The numbers posted here are pretty reasonable. 37Signals spending $7,500 on disks isn't outrageous. That's less than the cost of a single developer integrating a different solution over a few months. How long has Digg been working on this transition and how many employees did it require? They've probably spent a fortune. Just not on hardware.


It is arguable that the need for a DBA does disappear with the change in the systems. The base approach of the relational model is that there is a professional DBA who makes sure that the mission-critical data is available in a format that multiple applications and multiple department can use directly (the type of data is know but the ordering isn't set). Thus DBA is "hat" that most programmers can't "wear", especially since a large portion of programmers don't understand the relational model.

On the other hand, Nosql and object-databases allow a programmer to just stuff data into the a data-store without worrying about a cohesive datamodel. If we consider this as mission-critical data that multiple departments of a large organization would want to see in multiple forms, then we can find many ways that the approach of "just save this array of values" produces serious problems.
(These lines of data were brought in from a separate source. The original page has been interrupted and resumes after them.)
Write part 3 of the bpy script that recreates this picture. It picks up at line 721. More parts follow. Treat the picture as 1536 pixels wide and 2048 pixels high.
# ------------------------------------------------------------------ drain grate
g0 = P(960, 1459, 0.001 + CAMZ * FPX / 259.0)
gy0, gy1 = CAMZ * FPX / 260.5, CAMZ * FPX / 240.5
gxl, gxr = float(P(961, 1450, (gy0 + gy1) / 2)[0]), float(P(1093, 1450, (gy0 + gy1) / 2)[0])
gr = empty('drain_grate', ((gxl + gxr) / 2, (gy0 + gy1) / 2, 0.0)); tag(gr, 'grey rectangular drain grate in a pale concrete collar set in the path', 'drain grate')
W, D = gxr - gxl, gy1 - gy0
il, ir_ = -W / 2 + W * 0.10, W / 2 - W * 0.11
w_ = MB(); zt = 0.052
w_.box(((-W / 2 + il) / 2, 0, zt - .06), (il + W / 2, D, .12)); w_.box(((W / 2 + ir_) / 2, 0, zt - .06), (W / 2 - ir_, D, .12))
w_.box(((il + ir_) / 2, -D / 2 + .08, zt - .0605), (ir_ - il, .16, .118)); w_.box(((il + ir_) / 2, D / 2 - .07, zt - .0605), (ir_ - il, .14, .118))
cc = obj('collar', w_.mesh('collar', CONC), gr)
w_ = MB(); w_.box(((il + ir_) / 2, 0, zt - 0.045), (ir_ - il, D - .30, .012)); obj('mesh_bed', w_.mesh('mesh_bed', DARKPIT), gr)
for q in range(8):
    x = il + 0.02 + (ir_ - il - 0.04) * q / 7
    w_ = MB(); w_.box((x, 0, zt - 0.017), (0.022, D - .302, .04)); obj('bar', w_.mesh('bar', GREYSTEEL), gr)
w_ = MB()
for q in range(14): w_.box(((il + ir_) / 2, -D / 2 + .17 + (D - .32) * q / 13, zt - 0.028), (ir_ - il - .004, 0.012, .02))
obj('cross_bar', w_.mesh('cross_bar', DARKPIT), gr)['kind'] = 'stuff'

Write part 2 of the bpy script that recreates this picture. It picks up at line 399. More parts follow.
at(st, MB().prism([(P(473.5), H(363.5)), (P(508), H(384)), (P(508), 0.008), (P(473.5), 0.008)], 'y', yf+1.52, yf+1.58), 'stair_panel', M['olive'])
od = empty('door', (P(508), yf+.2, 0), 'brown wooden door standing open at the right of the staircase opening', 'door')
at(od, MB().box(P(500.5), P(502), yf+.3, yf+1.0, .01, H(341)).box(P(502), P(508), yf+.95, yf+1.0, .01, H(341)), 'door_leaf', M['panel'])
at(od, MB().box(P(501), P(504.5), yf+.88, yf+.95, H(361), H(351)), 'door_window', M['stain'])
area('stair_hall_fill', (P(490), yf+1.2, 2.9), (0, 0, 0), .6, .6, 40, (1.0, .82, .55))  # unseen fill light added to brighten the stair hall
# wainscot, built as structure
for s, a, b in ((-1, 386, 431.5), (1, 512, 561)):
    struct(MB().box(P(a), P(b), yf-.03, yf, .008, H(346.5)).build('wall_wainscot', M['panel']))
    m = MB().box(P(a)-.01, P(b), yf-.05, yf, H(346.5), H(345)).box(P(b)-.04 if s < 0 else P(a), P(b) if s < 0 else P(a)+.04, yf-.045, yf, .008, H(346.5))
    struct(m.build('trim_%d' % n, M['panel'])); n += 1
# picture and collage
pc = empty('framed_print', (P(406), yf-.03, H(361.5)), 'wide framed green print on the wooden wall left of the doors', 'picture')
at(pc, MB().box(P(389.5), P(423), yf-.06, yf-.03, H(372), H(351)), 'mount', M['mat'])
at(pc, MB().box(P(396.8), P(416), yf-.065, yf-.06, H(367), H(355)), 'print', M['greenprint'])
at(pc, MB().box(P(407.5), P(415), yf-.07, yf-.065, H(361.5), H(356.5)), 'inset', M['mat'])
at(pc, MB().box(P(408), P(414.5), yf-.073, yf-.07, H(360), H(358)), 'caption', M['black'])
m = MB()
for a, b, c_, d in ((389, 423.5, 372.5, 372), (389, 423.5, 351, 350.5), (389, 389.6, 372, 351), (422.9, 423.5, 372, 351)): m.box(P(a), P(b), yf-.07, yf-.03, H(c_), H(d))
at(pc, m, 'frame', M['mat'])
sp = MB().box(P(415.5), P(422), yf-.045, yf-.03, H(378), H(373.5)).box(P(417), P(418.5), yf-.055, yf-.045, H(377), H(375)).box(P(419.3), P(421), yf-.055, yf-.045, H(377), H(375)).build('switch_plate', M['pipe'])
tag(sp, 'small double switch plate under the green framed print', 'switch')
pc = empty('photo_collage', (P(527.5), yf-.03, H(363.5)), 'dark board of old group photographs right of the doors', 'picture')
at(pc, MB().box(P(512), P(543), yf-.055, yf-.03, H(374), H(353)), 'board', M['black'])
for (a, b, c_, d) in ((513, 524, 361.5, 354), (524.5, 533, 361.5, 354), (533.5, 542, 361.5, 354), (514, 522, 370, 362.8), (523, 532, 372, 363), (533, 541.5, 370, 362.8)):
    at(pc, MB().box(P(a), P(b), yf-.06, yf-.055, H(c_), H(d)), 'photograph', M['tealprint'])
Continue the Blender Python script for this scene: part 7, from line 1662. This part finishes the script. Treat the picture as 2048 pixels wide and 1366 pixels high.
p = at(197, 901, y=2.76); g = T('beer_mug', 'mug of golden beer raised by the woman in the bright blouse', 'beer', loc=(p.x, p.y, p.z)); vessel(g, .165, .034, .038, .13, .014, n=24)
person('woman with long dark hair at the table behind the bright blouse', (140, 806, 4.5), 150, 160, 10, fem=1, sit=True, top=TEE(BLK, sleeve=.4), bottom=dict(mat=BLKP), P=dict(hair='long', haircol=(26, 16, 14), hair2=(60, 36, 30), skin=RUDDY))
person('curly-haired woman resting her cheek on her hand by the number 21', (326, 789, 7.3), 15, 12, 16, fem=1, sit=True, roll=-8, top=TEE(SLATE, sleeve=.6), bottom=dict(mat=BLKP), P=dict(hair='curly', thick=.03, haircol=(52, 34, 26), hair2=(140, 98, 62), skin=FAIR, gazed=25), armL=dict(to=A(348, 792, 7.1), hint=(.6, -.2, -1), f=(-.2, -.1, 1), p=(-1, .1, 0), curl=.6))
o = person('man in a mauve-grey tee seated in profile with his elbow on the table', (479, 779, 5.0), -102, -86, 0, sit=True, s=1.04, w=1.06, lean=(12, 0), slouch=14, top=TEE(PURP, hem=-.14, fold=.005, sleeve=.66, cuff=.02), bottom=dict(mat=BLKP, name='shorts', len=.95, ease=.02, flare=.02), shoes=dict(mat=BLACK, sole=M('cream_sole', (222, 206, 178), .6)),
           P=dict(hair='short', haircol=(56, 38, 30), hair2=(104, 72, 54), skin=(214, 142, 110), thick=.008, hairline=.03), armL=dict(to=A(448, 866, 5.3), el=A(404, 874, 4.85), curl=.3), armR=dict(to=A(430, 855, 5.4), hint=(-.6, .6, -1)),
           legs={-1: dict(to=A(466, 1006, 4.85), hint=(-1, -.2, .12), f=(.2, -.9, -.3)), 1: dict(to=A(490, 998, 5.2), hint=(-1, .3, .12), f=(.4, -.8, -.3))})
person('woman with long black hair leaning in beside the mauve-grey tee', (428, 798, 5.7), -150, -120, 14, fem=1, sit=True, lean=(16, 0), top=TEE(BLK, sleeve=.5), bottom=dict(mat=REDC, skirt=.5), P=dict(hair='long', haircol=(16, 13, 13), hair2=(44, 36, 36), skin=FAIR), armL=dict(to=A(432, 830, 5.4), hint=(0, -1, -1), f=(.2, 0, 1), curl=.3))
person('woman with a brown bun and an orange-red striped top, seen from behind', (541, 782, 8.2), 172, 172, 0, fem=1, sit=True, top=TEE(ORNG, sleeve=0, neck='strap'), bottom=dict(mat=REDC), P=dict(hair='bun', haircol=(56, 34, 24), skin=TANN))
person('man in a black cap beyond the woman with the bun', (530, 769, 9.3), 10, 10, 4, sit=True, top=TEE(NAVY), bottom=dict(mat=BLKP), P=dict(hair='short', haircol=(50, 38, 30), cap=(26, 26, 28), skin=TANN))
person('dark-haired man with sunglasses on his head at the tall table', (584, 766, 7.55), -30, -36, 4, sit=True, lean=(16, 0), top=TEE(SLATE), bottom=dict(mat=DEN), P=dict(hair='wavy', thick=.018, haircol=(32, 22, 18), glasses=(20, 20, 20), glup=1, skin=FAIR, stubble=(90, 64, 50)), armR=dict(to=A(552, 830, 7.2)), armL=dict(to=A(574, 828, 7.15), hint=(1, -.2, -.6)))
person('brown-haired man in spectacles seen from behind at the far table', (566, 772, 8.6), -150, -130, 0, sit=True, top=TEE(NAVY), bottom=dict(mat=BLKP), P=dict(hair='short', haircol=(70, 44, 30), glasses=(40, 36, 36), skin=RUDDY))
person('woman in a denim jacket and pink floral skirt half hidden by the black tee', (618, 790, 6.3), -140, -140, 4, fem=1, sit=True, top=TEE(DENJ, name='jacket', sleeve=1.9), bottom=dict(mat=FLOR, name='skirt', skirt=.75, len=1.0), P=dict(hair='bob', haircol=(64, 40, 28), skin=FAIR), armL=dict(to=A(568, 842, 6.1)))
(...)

But there are many applications where these problems don't appear. Diggs seems like it could get away with doing nosql. A health-record site seems like it could not do nosql since it ultimately is going to want ACID-and-beyond in its data model.


Good comment, but I wouldn't quite say that using a non-relational database frees you from having to think about a cohesive data model. It might be more accurate to say that for some data models non-relational stores are a more natural fit which frees you having to think about how to force your model into the wrong container.


It's hard to find the right adjective for what's distinct about the relational model.

The relational model is a fantastic model of data independent of application. It can even be a great model for an application using the same data in different ways.

But this approach clearly has a cost. In ways, there's the question - is this an application with a company built around it or a company with a application built around it? Digg and Google are applications with companies built around them. Here the RDMS model doesn't make sense.


I believe that he is also including the costs of the licenses for SQL for each processor in that 500k figure.


Could be, though he speaks about MySQL, PostgreSQL as well, and in other places about MS SQL, mostly hammering the license cost, which is obviously huge.

One more thing I'd add is I have no clue who these upset DBAs are and who is thinking Stump & Co. are dumb. Everyone making these sql/no-sql blog posts seems like they're starting a war with made-up enemies.


It is a direct response to the article discussed previously in this YC thread:

http://news.ycombinator.com/item?id=1216833


Thanks for the link, I totally missed it, thats a great article.